Beginning with the premise of global class conflict growing out of Western capitalist dominance in the Third World, this broad sociological analysis sets out to explain the current state of class, politics, and development in Latin America and to demonstrate how this is challenging U.S. hegemony.
The authors argue, in effect, that the previous U.S. success at maintaining dominance through various military and elected regimes is being so seriously undermined that the future will produce either a rash of military coups or a surge of popular revolutions, and they suggest that the collapse of U.S. capitalism has crippled its capacity to respond. The authors provide a well-informed and extensive discussion of mass movements and their interconnectedness with trade. debt, politics, and foreign policy. However, to fully appreciate this work, one must accept the authors’ premises and be comfortable with their sweeping assertions. For example, they state that the recent experiments with electoral governments have failed because of their invariable alignment with establishment forces and the governments’ betrayal of the masses after having used their votes to gain power.
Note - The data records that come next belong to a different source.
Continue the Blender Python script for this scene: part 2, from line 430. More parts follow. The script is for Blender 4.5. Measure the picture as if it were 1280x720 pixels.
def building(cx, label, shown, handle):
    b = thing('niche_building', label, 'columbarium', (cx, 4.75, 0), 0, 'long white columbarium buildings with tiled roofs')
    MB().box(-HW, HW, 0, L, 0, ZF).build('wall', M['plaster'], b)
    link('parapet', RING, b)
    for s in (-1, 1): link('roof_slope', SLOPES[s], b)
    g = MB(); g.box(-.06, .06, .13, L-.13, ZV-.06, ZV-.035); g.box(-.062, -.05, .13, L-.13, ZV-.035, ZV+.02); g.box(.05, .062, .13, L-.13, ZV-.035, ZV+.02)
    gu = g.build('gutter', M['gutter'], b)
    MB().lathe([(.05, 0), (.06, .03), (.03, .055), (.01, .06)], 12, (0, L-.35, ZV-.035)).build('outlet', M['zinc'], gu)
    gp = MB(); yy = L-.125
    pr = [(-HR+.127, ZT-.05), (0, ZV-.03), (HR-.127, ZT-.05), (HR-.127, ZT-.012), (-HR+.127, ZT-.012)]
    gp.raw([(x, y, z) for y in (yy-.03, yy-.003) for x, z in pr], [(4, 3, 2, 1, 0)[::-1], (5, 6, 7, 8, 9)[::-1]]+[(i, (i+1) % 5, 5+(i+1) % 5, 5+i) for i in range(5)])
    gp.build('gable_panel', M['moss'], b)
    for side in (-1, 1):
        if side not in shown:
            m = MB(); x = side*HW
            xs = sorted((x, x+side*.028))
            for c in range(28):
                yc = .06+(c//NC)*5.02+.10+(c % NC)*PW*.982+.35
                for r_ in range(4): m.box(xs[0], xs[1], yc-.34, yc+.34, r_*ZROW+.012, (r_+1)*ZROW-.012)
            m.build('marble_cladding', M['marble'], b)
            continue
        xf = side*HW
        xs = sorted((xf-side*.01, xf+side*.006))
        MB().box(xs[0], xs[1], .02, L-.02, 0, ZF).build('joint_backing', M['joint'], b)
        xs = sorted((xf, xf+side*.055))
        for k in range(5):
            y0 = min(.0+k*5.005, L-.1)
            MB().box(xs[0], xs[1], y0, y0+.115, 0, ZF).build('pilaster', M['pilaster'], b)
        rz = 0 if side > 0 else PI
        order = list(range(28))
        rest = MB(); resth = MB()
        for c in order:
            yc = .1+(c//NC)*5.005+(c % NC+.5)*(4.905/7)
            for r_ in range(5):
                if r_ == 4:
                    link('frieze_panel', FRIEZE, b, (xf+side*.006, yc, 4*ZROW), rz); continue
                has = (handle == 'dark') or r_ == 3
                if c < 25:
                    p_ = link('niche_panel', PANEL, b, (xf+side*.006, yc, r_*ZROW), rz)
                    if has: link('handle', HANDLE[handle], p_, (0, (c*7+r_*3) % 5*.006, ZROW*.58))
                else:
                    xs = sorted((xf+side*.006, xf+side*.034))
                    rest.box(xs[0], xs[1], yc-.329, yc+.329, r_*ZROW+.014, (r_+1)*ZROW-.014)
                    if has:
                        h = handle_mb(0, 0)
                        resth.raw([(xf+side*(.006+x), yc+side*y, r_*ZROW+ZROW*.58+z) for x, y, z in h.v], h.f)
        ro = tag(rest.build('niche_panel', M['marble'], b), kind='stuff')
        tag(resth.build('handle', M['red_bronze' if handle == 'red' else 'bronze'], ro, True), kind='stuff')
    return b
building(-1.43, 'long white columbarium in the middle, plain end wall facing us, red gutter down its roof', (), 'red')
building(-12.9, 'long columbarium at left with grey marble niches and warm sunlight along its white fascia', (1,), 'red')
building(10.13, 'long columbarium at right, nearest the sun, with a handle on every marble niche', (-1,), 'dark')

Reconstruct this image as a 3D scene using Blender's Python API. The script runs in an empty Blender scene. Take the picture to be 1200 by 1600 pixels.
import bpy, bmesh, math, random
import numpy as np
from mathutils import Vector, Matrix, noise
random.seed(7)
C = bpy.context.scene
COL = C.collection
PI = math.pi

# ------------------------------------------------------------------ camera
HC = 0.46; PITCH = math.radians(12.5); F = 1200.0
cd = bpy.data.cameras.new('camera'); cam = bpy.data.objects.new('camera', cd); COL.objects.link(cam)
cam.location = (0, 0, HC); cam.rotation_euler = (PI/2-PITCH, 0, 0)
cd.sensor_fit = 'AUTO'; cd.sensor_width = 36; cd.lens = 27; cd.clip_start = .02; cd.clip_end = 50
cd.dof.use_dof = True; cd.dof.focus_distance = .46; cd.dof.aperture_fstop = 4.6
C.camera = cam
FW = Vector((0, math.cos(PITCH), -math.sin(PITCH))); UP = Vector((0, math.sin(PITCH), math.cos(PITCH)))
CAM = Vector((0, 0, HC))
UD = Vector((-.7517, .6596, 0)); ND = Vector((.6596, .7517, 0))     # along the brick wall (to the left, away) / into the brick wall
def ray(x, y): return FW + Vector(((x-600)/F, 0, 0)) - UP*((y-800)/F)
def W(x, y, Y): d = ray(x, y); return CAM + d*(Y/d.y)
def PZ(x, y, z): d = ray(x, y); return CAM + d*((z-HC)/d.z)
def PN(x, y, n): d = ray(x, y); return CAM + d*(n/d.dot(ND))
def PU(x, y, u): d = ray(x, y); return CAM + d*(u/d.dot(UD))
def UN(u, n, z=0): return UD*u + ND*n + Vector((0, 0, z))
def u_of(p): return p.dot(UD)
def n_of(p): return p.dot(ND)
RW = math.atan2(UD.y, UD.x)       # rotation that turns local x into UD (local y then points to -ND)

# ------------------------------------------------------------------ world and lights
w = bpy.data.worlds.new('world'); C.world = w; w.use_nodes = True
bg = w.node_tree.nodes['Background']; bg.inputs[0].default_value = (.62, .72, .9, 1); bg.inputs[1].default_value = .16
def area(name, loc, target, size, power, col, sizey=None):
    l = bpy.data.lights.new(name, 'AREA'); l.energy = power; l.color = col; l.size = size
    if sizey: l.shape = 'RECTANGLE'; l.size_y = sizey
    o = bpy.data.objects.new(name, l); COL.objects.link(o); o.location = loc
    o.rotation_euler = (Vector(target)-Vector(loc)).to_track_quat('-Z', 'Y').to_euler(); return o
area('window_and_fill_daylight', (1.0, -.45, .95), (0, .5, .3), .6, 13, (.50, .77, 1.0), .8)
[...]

This trend has reaffirmed “the viability of the revolutionary option . . . [as] the most realistic route for political, social and economic transformations that will benefit the region’s urban and rural masses ” (p. 27). The authors assert that mass movements are pervasive in Latin America, and they accord importance to those movements in such unexpected places as Brazil and Chile. The Peronistas are painted with the same brush as Sendero Luminoso
At times the authors venture into novel territory. They borrow the concept of “deracination” from the Palestinian problem to explain, vaguely, the efforts of elites to deny the importance of race. They devote a chapter to nuclear warfare and attempt to “illustrate the direct relationship between the U.S. threat to use nuclear weapons and the national class struggles in the Third World ” (p. 92).